Back to the question of "cool things about perl6"- after showing some
of the extended syntax and its expressiveness, put up a slide saying
"it's still Perl".

Show that much of the basics still work:
> my @x=('a' .. 'z'); @x[3,4]=qw(DeeDee Ramone);
  say @x.splice(2,4).join(',')
c,DeeDee,Ramone,f

the splice and join as methods instead of subs is different in p6 then
p5 but should still look familiar. And if that is too harsh there's

"use v5"

so one can use the old syntax, if there's a want or need to.

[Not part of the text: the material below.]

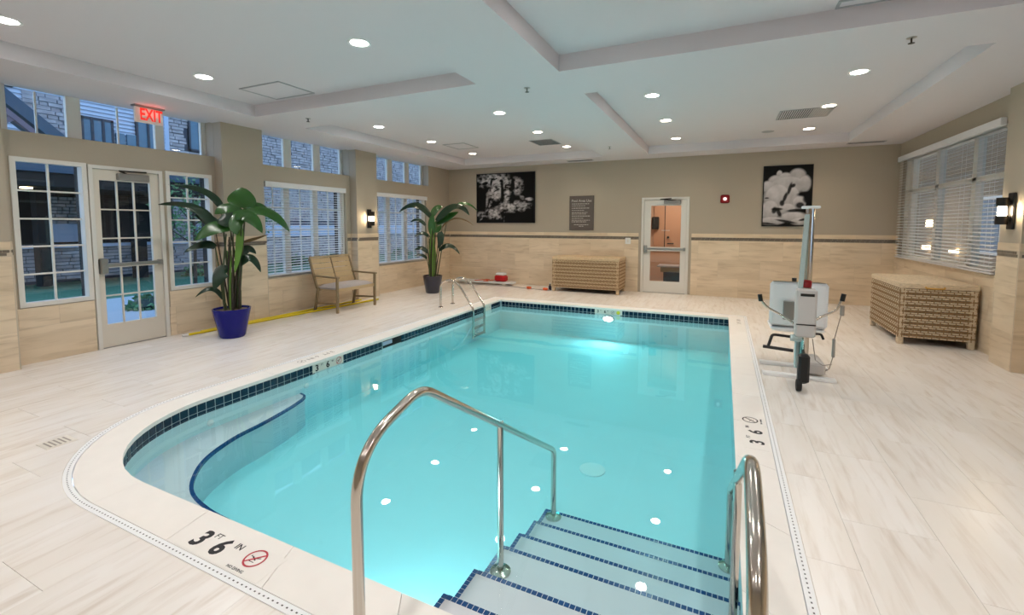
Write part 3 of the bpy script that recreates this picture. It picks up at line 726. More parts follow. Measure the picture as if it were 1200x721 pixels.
# glazed door in the left wall
def glazed_door(name, root_loc, rz, W_, H_, g0,g1,gz0,gz1, cols, rws, m, bar_z, closer_side, mid_rail=None):
    """door in local coordinates: x along the door, y out into the room, z up"""
    r = bpy.data.objects.new(name, None); COL.objects.link(r); r.location = root_loc; r.rotation_euler = (0,0,rz); r['kind'] = 'structure'
    j = .045
    fr = MB().box(0,j,-.10,.02,0,H_).box(W_-j,W_,-.10,.02,0,H_).box(j,W_-j,-.10,.02,H_-j,H_)
    part(fr, 'door_frame', 'white_trim' if m == 'door_paint' else m, r)
    leaf = MB().box(j+.004,g0,-.05,-.005,.01,H_-j-.004).box(g1,W_-j-.004,-.05,-.005,.01,H_-j-.004).box(g0,g1,-.05,-.005,.01,gz0).box(g0,g1,-.05,-.005,gz1,H_-j-.004)
    if mid_rail: leaf.box(g0,g1,-.05,-.005,mid_rail-.012,mid_rail+.012)
    dl = part(leaf, 'door_leaf', m, r)
    for i in range(cols):
        for k in range(rws):
            a,b = g0+(g1-g0)*i/cols, g0+(g1-g0)*(i+1)/cols; c,d = gz0+(gz1-gz0)*k/rws, gz0+(gz1-gz0)*(k+1)/rws
            part(MB().add([(a,-.028,c),(b,-.028,c),(b,-.028,d),(a,-.028,d)],[(0,1,2,3)]), 'pane', 'window_glass' if cols > 1 else 'clear_glass', dl)
    for i in range(1,cols):
        a = g0+(g1-g0)*i/cols; part(MB().box(a-.008,a+.008,-.04,-.016,gz0,gz1), 'muntin', m, dl)
    for k in range(1,rws):
        if cols == 1: break
        c = gz0+(gz1-gz0)*k/rws; part(MB().box(g0,g1,-.041,-.015,c-.008,c+.008), 'muntin', m, dl)
    # panic bar: rail, latch case, hinge bracket
    pb = part(MB().cbox(j+.03,W_-j-.05,.03,.062,bar_z-.022,bar_z+.022,.008), 'push_bar', 'brushed', dl)
    part(MB().cbox(j+.008,j+.075,-.005,.06,bar_z-.085,bar_z+.065,.01), 'latch_case', 'brushed', dl)
    part(MB().cbox(W_-j-.075,W_-j-.035,-.005,.06,bar_z-.03,bar_z+.03,.008), 'end_bracket', 'brushed', dl)
    a = W_*.42 if closer_side > 0 else W_*.3
    part(MB().cbox(a, a+.30, -.005, .055, H_-j-.115, H_-j-.04, .008), 'door_closer', 'brushed', dl)
    part(MB().tube([(a+.08,.03,H_-j-.04),(a-.02,.09,H_-j-.025),(a+.27,.02,H_-j-.01)], .009, 6), 'closer_arm', 'dark_metal', dl)
    part(MB().box(j,W_-j,-.09,.0,0,.012), 'threshold', 'brushed', r)
    return r
glazed_door('door_1', (XB,3.46,0), -math.pi/2, .76, 2.19, 0,0,0,0, 3, 5, 'door_paint', 1.0, 1) if False else None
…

The real benefit/amazing thing about perl6's back-compatibility is the
ability to still use the substantial mass of code libraries in cpan-

use Catalyst;

Huge plus there!

It's good to show/remind people that their investment in perl is still
valid when they pick up perl v6. That's one of the amazing things.
IMHO, it is really cool that the perl6 specs mandate that older perl
modules will work... just as I was happy that perl 5.0 let me use my
old perl 4 packages, with single quotes instead of "::" and all...

I'd also like to help "nip in the bud" a tendency to view perl v6 as a
different language from perl v5. Along those lines, might be worth
mentioning how perl 6 is already leaking into perl 5.10+, things such
as "say", the smart-match operator "~~", and various cpan modules that
implement perl v6 features like gather/take in perl v5.